Baker has a similar argument about the financial sector: The industry is simply inefficient and takes in income well above its contribution to the rest of the economy, as other research has shown.

When it comes to the high pay of CEOs and professionals such as doctors, Baker’s argument is that institutions have been arranged so that these CEOs and professionals make more money than their productivity would necessarily predict. CEOs make much more money than they would if their pay was actually in line with their contribution to the success of their firm. And professionals would be paid less well if the government allowed more competition for those jobs in the form of more highly educated immigrants.

Altogether, these factors could have a big impact on the level of inequality. According to Baker’s calculations, the combined amount of rents from these four areas would be equal to between 6 percent and 8.5 percent of U.S. gross domestic product in 2014. That’s about the same size as the increase in the share of income going to the top 1 percent of income earners in the United States from 1979 to 2012.

What differentiates Baker’s argument from similar ones is that he is less persuaded that decreased competition among firms and firm consolidation is a major factor. Furman and Orszag mention patents as a potential cause of excess returns, but the emphasis seems to be more on market power as is the case with similar narratives of U.S. income inequality.

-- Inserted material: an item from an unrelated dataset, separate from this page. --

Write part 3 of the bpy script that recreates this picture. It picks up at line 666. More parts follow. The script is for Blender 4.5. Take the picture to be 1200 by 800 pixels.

In short, Baker sees the story of rents less as capital versus labor and more about a fight within labor. His read of the data leads him to believe that the share of income going to labor has really only declined since the Great Recession, but of course that read is debatable. (Measurement is always important when it comes to rents.) So while rents might have broken through as a compelling story for why inequality has risen in the United States, the reason for high rents is still very much up for debate.